22 May 2007

Nikon D200 and SB800 working the strobist way

As announced yesterday, I worked a bit more with my Nikon D200 and my SB800 strobes to work in a setup as used by the strobist. I allowed myself the freedom to use the built in wireless strobe control system, called CLS. David Hobby from the Strobist Blog uses Pocketwizards to trigger the flashlights. There are two reasons, why I didn't go this route at least for now.

  1. The Pocket Wizards are rather pricy, at least from a South African perspecitve and I want to keep the expenses low.
  2. A quick and not comprehensive websearch did not result in any import of the Pocket Wizards in South Africa.

I couldn't find any volunteers today to work with me as models, so I had to the experiments on myself. At least I warned you. I thought about the setup for a while and came to the conclusion that I want to try to balance the outside light with the strobes inside. So, my first step was to do a quick measurement of the outside light. I did that using the spotmeter in my camera, checking the exposure of the vehicle in front of the house. A quick test shot pleased my expectation and started working with the strobe.

I mounted it on a lightstand fitted with an umbrella. A combination, I would also use at a customer's site. In the past I would have relied on the built in TTL system and would have chosen a TTL +1 or similar for the flash exposure. Well, this time I went straight to manual operation of flash and camera. I selected the aperture/ time combination I measured earlier and did my first testshot with the flash with a guessed 1/4 of the strobe power. Life would have been great, if the first test would have been perfect. I played around a bit with the right relationship between aperture, time and flash intensity, until I got the balance of light, I was looking for. Finding this balance, did take only a few minutes, as I also played with the position of the flash to avoid reflections etc. In this photo, you can see the even distribution of light between the outside and inside. Is this always the most pleasing result, I would go for. Probably not, but this was not the aim of the experiment.

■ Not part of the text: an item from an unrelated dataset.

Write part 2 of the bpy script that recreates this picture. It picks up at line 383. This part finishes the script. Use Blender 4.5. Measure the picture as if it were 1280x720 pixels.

The next step was for me to put a person into the picture to work with foreground, middleground and background. Achieving a nice exposure went smooth and easy. Looking rather intelligent and getting the focus right not that much. That is rather a problem of self portraits...

To get my ego really going, I took another picture with changing the balance of the light and depth of field to give it a bit more tension and a feel of three dimensions.

Later one of my cats decided to get cozy on the couch and it was amazingly simple to adjust the light to the new setup. I reckon that is one of the big advantages of working this way. You have far more control over the design of the light and can change settings on the go according to the needs.

The last image illustrates the setup of flash, camera and cat.

My conclusion after these simple shots is: The technique is fast, simple and allows massive amount of control over the outcome. It is up to me to refine it and apply it to different situations.